As they spar over feminism, attraction, self-image, and whether it’s ever okay to accept a date from a man who made you feel weird about your snacks, sparks fly—intellectual, emotional, and maybe even romantic ones. But will Wren’s inner feminist let her forgive Cody’s clumsy charm? And can Cody figure out how to genuinely engage with someone who doesn’t exist for his amusement?
And They Lived Beneath the Waves
Genre: 10 min play, drama, LGBTQIA+
Synopsis
Siblings Amanda and Josh reunite at their father’s funeral after years of distance. Amanda is focused on honoring his memory and moving forward. Josh, however, is consumed by a single, unsettling question: Did we ever really know him?

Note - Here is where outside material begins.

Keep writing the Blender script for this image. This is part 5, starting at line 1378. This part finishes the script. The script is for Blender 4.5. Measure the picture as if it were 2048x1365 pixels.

Tensions rise as buried resentments surface—especially Amanda’s anger at Josh for disappearing during their father’s illness. As the two navigate their grief, they uncover hidden truths about the man who raised them, and about each other.
Closed
Synopsis
A year and a half ago, Harper and Allison fell into something rare: a love so raw and intimate it exposed every nerve. It was short, electric—and terrifying. Harper, engaged to a man she thought she loved, finally felt alive. Allison, flawless on the outside but emotionally barricaded, fled the moment it got too real.
Now, after a year of silence, Harper sits in the bar where they shared their first kiss, called there by a vague message from Allison, hoping for clarity, maybe closure—or a miracle. But when Allison arrives with small talk about apartment renovations and work, Harper can’t bite her tongue any longer. She confronts Allison with the story of their almost-love: a searing memory of connection, abandonment, and the emotional wreckage left behind.
“Closed” is a taut, emotionally charged two-hander about timing, fear, and the magnetic pull of unfinished love. It asks whether two people can find each other again when the past still trembles between them.